» Instructions for the task
Repeat, exactly and completely, the material that follows. Omit the pictures.

» Information provided

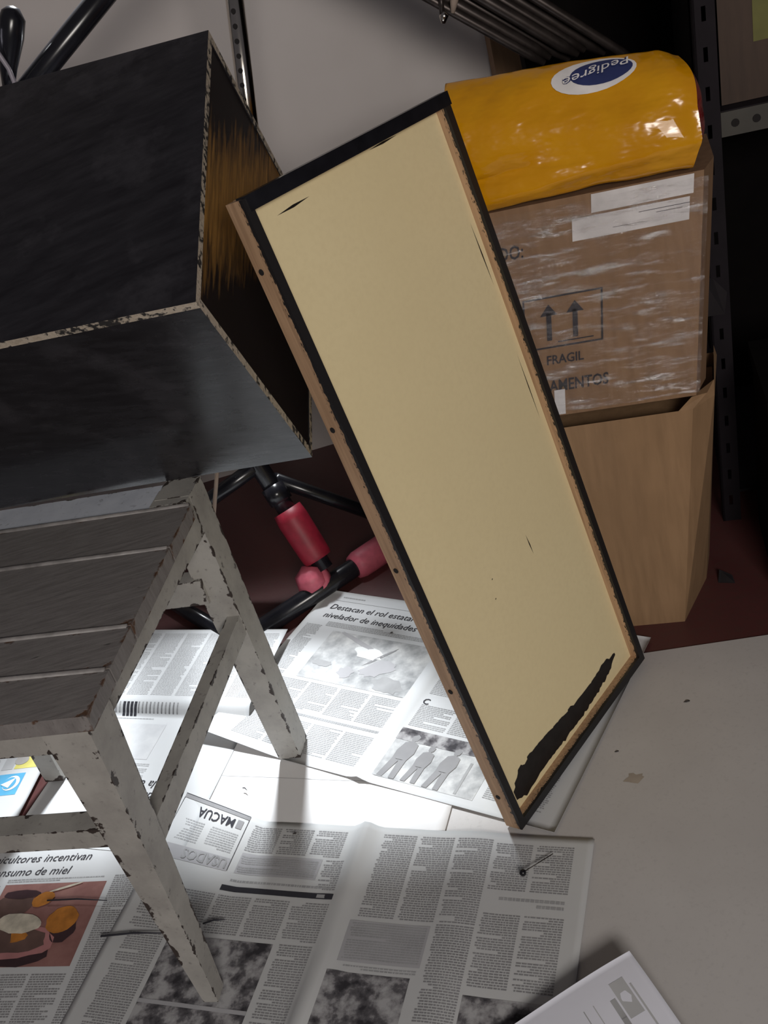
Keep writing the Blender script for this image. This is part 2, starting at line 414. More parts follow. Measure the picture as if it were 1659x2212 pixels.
# MACUA box
N1.aid += 1; N1.keep = True; N1.rect(.463, .582, .002, .0028, 'ink_dark', 2); N1.rect(.463, .582, .003, .008, 'ink_text', 2); N1.rect(.463, .4638, .002, .085, 'ink_dark', 2); N1.rect(.5812, .582, .002, .085, 'ink_dark', 2); N1.keep = False
vs, fs, wd = text_geo('MACUA', 0, .012)
g = N1.groups.setdefault(('lettering', 'ink_dark', 900), ([], [])); n = len(g[0]); sz = .0185
g[0].extend(N1.P(.484 + x * sz, .0135 + y * sz, .0008) for x, y in vs); g[1].extend(tuple(n + i for i in f) for f in fs)
N1.rect(.470, .480, .0125, .025, 'ink_text', 2)
N1.columns(.470, .574, .032, .062, 2, gap=.012, mat='ink_soft', pitch=.0033)
N1.rect(.464, .581, .068, .086, 'ink_tint', 1)
vs, fs, wd = text_geo('USADOS', 0, .02)
g = N1.groups.setdefault(('lettering', 'ink_soft', 901), ([], [])); n = len(g[0]); sz = .019
g[0].extend(N1.P(.468 + x * sz, .070 + y * sz, .001) for x, y in vs); g[1].extend(tuple(n + i for i in f) for f in fs)
N1.done()

# newspaper under the cream panel ('Destacan el rol estatal')
def n3h(a, b):
    h = .006 * math.exp(-((a - .29) / .010) ** 2)
    h += .020 * max(0, (b - .27) / .10) ** 1.6 * max(0, 1 - a / .16)          # lifted corner by the stool leg
    return h
N3 = Sheet('newspaper', 'newspaper spread with the headline Destacan el rol estatal, partly under the cream panel', 'newspaper', (-.131, 1.51, 0), (.779, -.628, 0), (-.628, -.779, 0), 0, .58, 0, .372, .0062, 'newsprint_white', .0006, 5, n3h, None, 60, 40, 'newspapers on the floor')
N3.words(.04, .085, .012, .018, mat='ink_soft', hgt=.0026); N3.rect(.03, .275, .024, .0247, 'ink_soft')
N3.text('Destacan el rol estatal como', .031, .0475, .0185, shear=.22); N3.text('nivelador de inequidades', .031, .0700, .0185, shear=.22)
N3.words(.05, .27, .078, .092, mat='ink_soft'); N3.words(.012, .045, .09, .26, mat='ink_soft')
N3.rect(.072, .275, .099, .212, 'photo_light', kind='photo')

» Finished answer
Keep writing the Blender script for this image. This is part 2, starting at line 414. More parts follow. Measure the picture as if it were 1659x2212 pixels.
# MACUA box
N1.aid += 1; N1.keep = True; N1.rect(.463, .582, .002, .0028, 'ink_dark', 2); N1.rect(.463, .582, .003, .008, 'ink_text', 2); N1.rect(.463, .4638, .002, .085, 'ink_dark', 2); N1.rect(.5812, .582, .002, .085, 'ink_dark', 2); N1.keep = False
vs, fs, wd = text_geo('MACUA', 0, .012)
g = N1.groups.setdefault(('lettering', 'ink_dark', 900), ([], [])); n = len(g[0]); sz = .0185
g[0].extend(N1.P(.484 + x * sz, .0135 + y * sz, .0008) for x, y in vs); g[1].extend(tuple(n + i for i in f) for f in fs)
N1.rect(.470, .480, .0125, .025, 'ink_text', 2)
N1.columns(.470, .574, .032, .062, 2, gap=.012, mat='ink_soft', pitch=.0033)
N1.rect(.464, .581, .068, .086, 'ink_tint', 1)
vs, fs, wd = text_geo('USADOS', 0, .02)
g = N1.groups.setdefault(('lettering', 'ink_soft', 901), ([], [])); n = len(g[0]); sz = .019
g[0].extend(N1.P(.468 + x * sz, .070 + y * sz, .001) for x, y in vs); g[1].extend(tuple(n + i for i in f) for f in fs)
N1.done()

# newspaper under the cream panel ('Destacan el rol estatal')
def n3h(a, b):
    h = .006 * math.exp(-((a - .29) / .010) ** 2)
    h += .020 * max(0, (b - .27) / .10) ** 1.6 * max(0, 1 - a / .16)          # lifted corner by the stool leg
    return h
N3 = Sheet('newspaper', 'newspaper spread with the headline Destacan el rol estatal, partly under the cream panel', 'newspaper', (-.131, 1.51, 0), (.779, -.628, 0), (-.628, -.779, 0), 0, .58, 0, .372, .0062, 'newsprint_white', .0006, 5, n3h, None, 60, 40, 'newspapers on the floor')
N3.words(.04, .085, .012, .018, mat='ink_soft', hgt=.0026); N3.rect(.03, .275, .024, .0247, 'ink_soft')
N3.text('Destacan el rol estatal como', .031, .0475, .0185, shear=.22); N3.text('nivelador de inequidades', .031, .0700, .0185, shear=.22)
N3.words(.05, .27, .078, .092, mat='ink_soft'); N3.words(.012, .045, .09, .26, mat='ink_soft')
N3.rect(.072, .275, .099, .212, 'photo_light', kind='photo')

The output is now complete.